== Record set
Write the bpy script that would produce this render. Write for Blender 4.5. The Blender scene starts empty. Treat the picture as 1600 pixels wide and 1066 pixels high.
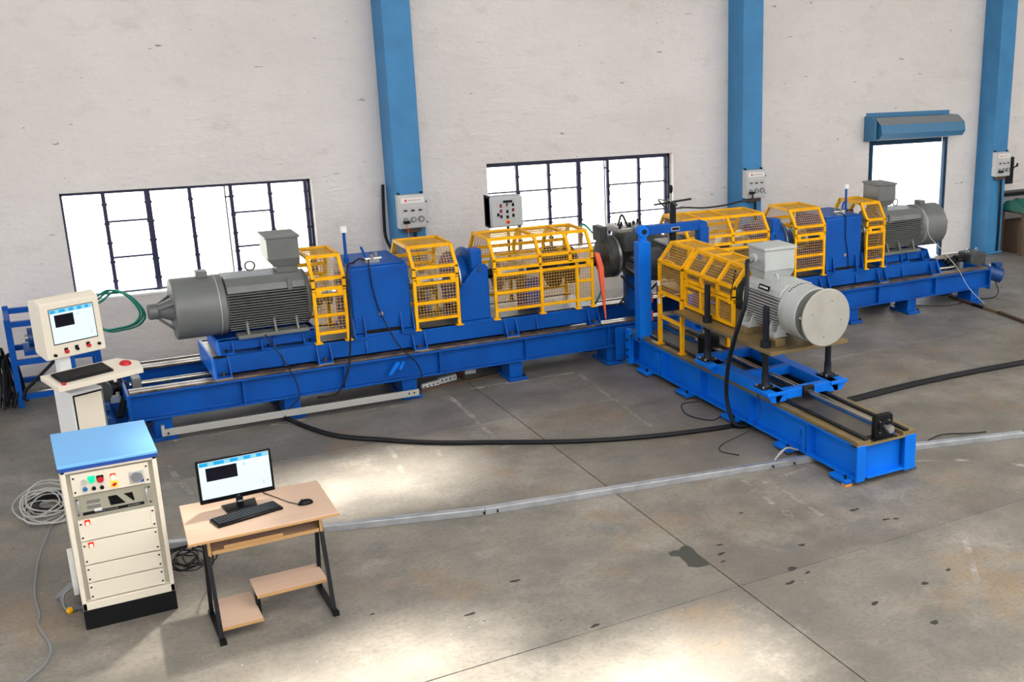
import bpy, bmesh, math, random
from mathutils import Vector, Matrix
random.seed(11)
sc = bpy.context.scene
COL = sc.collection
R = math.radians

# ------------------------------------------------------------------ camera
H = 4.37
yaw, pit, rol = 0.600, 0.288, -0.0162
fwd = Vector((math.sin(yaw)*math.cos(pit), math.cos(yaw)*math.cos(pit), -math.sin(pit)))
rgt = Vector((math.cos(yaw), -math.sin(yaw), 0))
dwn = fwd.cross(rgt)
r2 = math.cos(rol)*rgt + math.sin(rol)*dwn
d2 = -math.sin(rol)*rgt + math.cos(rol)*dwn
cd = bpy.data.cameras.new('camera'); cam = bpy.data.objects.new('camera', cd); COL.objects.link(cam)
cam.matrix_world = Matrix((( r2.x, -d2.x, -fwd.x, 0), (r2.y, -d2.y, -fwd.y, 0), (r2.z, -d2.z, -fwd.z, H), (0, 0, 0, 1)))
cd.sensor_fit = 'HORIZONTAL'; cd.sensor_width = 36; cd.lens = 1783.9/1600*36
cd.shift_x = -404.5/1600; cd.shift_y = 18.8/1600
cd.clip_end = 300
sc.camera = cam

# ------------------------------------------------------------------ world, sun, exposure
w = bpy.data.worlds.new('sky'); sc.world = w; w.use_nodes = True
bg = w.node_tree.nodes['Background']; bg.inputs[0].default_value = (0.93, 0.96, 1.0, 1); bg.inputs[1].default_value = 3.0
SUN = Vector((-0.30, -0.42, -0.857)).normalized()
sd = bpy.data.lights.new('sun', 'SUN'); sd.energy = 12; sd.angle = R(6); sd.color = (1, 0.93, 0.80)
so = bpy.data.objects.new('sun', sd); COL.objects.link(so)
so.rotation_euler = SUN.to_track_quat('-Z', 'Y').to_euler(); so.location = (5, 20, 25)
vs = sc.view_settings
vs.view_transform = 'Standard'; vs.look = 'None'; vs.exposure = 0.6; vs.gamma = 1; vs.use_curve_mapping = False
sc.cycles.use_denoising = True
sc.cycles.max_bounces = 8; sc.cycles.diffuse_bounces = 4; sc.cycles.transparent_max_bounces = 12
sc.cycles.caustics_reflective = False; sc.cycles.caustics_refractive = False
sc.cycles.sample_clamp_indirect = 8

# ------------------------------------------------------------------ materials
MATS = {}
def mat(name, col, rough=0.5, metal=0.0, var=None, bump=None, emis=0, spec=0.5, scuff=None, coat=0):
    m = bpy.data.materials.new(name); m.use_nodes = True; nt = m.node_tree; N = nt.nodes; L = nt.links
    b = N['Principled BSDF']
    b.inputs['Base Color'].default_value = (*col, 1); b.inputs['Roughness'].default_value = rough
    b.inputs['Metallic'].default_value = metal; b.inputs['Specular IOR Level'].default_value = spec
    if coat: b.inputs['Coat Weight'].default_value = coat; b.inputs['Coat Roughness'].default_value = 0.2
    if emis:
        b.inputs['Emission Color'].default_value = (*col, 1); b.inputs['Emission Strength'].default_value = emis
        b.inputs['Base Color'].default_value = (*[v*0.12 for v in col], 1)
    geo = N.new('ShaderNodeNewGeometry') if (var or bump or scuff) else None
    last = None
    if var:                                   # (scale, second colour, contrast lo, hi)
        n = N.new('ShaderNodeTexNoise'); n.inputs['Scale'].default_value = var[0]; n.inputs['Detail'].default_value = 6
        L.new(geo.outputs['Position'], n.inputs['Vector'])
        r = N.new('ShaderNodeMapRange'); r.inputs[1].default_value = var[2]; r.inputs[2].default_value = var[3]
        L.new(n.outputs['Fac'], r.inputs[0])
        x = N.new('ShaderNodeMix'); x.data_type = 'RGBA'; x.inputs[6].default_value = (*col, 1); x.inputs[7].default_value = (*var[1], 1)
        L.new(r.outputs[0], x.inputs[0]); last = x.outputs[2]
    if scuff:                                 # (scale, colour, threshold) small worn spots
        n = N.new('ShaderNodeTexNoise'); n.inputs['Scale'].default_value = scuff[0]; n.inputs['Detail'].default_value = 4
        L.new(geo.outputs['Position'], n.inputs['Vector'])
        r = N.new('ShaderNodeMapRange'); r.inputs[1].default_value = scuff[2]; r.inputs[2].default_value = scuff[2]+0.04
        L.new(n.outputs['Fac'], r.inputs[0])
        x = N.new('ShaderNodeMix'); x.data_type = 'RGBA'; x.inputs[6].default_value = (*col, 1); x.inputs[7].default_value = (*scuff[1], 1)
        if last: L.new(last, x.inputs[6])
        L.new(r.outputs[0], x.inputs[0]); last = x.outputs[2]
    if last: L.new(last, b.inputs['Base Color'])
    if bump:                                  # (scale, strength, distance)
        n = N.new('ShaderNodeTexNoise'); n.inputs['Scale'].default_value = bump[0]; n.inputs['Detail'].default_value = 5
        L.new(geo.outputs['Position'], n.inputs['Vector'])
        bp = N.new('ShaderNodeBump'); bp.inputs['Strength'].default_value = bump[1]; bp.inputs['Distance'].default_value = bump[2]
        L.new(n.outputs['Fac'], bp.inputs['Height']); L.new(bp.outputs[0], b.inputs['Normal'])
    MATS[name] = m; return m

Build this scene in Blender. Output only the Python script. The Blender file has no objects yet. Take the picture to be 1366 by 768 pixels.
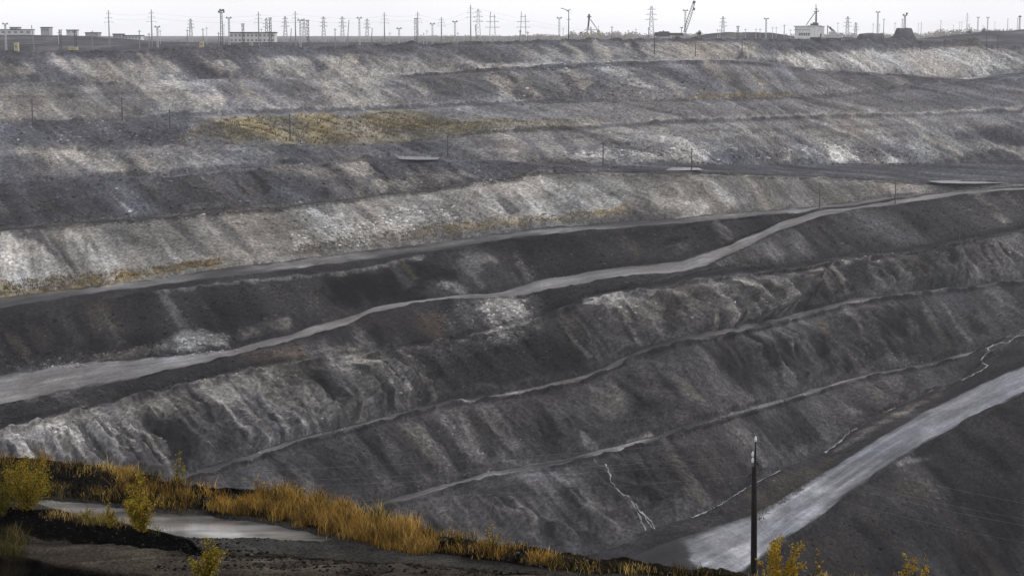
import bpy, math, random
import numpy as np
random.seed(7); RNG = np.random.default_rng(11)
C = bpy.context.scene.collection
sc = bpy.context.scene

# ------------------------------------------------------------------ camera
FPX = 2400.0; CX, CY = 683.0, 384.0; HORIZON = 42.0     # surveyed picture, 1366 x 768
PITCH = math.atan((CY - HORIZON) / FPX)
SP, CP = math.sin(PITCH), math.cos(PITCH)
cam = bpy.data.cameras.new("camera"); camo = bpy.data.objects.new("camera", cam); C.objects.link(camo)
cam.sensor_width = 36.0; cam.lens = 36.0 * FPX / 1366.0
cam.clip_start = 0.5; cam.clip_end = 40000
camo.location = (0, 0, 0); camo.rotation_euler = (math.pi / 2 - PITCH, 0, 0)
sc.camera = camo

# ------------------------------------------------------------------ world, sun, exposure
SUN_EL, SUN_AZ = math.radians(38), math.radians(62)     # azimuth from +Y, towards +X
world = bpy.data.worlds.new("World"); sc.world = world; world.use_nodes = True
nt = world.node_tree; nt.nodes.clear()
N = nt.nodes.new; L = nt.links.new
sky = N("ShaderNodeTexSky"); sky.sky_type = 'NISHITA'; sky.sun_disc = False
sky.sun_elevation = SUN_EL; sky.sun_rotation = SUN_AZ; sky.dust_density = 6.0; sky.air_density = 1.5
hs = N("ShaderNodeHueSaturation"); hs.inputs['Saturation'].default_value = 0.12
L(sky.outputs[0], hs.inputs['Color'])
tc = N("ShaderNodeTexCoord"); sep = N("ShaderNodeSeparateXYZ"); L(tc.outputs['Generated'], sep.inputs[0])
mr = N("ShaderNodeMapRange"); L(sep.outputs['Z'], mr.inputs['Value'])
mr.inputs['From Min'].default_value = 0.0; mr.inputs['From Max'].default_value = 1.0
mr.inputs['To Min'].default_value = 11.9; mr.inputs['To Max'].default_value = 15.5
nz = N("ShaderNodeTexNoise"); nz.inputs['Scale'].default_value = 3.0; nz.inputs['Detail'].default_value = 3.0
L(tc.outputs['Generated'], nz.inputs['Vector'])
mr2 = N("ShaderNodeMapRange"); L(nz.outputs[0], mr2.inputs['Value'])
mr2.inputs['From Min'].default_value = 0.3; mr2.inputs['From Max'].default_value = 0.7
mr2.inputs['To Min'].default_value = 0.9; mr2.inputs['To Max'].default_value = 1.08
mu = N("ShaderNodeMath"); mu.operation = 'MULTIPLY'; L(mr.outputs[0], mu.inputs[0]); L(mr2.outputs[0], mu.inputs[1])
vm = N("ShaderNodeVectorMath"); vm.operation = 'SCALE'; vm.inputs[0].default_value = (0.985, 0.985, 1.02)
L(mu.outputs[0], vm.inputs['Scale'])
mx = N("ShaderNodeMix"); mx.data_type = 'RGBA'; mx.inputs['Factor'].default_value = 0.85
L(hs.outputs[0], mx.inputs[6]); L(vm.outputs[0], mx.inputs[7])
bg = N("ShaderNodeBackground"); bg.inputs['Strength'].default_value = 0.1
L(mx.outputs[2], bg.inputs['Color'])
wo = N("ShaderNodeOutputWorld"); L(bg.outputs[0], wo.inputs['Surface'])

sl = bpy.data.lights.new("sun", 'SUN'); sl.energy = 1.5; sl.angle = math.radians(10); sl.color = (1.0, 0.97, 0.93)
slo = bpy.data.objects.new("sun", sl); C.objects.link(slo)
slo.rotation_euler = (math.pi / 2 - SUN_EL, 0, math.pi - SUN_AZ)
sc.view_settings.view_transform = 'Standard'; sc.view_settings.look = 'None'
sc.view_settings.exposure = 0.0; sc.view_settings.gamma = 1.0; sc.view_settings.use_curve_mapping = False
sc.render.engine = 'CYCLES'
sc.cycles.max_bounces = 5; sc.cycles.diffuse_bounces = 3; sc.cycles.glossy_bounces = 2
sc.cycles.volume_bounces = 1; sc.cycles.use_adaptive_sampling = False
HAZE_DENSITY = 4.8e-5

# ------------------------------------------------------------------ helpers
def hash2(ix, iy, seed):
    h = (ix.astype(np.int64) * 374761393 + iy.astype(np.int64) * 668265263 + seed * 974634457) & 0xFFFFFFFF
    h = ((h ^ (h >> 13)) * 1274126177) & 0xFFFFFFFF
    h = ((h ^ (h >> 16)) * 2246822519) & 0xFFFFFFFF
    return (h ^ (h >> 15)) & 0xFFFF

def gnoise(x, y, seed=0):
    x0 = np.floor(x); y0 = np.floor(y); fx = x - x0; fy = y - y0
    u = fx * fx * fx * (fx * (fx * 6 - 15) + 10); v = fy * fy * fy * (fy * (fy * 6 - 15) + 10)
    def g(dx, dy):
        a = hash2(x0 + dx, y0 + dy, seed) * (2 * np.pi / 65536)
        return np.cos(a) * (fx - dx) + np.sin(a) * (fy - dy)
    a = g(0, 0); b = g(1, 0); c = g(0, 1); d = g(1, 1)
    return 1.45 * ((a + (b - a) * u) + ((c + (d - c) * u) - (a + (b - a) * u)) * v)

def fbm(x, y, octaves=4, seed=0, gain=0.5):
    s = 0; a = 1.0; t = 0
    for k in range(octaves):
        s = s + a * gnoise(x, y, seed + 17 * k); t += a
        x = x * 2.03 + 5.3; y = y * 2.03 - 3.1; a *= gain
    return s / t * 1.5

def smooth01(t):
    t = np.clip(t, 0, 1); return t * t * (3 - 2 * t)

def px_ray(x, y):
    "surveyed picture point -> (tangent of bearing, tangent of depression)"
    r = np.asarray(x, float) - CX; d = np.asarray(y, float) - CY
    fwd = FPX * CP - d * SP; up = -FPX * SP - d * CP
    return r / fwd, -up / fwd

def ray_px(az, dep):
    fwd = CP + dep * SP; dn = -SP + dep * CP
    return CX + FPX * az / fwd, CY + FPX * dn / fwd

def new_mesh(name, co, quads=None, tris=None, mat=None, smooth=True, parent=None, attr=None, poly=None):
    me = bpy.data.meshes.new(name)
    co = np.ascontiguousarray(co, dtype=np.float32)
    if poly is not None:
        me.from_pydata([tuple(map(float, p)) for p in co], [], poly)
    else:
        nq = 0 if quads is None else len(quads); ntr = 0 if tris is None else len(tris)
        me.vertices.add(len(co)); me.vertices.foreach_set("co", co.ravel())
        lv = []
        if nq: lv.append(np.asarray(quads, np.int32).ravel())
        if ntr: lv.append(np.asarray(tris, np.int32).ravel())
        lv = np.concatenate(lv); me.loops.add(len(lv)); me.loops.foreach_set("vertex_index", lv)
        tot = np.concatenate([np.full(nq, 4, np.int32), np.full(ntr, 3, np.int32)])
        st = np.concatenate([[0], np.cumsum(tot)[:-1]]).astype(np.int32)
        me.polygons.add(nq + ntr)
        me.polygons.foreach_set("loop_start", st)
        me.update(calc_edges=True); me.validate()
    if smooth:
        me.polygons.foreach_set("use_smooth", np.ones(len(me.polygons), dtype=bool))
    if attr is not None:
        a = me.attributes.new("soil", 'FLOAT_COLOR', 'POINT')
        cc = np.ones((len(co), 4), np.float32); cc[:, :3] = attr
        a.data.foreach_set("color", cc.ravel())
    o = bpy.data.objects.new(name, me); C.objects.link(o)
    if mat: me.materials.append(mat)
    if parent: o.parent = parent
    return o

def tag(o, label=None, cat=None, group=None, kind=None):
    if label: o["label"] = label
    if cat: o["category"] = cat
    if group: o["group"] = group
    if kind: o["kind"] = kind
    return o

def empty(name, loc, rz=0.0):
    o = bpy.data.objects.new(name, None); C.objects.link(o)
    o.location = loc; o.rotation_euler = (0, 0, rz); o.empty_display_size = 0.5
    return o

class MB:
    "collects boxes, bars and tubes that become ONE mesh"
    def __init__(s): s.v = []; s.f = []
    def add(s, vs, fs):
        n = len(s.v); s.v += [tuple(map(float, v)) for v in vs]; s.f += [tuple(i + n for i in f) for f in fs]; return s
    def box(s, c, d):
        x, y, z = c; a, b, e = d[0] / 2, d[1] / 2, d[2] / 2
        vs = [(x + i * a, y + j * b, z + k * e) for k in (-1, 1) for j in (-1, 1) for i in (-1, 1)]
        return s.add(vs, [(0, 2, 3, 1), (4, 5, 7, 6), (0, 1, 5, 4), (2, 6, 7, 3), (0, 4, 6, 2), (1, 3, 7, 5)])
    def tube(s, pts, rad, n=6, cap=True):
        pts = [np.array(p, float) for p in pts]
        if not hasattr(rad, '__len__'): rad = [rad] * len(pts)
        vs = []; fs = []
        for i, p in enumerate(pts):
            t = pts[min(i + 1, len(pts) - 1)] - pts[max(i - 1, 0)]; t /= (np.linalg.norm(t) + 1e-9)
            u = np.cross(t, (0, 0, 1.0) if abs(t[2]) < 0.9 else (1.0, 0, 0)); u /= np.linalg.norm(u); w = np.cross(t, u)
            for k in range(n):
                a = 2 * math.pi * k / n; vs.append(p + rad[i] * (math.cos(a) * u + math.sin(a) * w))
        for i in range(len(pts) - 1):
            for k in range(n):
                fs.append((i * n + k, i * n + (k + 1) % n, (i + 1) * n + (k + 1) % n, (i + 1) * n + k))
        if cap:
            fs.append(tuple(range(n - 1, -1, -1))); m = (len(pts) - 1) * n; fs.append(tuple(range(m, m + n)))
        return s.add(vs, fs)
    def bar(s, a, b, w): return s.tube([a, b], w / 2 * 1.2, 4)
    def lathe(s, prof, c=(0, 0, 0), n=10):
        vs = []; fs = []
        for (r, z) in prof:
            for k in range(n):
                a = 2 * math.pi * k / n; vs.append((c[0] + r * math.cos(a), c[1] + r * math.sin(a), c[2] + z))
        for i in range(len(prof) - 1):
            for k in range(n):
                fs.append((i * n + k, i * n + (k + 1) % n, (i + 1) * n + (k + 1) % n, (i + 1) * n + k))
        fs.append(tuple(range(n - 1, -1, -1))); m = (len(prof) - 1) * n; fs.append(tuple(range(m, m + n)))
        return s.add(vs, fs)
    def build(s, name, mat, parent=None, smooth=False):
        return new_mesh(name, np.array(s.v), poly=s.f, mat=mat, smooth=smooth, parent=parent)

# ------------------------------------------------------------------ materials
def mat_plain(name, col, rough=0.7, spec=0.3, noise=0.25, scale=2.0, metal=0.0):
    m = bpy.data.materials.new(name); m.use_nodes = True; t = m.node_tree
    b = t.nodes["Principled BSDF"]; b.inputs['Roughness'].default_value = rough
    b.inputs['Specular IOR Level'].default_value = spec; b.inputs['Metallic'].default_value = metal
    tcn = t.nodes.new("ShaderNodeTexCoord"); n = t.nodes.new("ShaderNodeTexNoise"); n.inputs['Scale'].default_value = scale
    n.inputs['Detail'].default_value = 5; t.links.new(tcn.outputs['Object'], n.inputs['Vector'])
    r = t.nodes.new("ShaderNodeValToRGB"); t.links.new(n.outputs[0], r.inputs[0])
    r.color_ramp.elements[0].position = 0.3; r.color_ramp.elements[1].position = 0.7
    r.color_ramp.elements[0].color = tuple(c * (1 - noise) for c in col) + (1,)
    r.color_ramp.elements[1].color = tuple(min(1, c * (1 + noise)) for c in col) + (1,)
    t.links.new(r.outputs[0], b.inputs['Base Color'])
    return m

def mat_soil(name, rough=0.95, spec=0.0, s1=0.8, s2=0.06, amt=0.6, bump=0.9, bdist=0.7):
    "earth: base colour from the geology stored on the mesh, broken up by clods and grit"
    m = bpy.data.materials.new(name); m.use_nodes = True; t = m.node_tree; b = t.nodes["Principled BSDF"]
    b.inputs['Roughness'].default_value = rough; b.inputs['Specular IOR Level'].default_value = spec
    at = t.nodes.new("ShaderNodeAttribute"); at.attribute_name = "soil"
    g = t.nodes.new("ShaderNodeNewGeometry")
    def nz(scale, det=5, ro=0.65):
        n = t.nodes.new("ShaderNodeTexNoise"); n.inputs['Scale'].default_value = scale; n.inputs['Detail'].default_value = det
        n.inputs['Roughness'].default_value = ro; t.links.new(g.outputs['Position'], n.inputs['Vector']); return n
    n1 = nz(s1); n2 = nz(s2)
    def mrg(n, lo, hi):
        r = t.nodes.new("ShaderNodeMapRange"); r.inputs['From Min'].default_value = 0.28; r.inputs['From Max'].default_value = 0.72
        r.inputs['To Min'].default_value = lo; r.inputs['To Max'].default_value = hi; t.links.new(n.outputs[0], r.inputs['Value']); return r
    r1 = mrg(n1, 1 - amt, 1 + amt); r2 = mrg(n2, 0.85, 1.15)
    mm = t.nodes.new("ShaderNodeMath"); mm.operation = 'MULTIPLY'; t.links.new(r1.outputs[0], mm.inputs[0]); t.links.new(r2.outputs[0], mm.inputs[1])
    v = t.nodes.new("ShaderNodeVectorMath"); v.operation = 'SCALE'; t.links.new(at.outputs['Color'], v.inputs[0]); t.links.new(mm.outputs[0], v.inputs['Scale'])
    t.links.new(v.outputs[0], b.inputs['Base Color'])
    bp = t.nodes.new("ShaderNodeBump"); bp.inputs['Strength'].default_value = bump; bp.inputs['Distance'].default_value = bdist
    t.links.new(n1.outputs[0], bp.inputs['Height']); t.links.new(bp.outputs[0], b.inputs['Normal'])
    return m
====
▶ **Goal of the exercise**
State the count of lines in the data holding the word "this", adding nothing to it.

▶ **Response**
2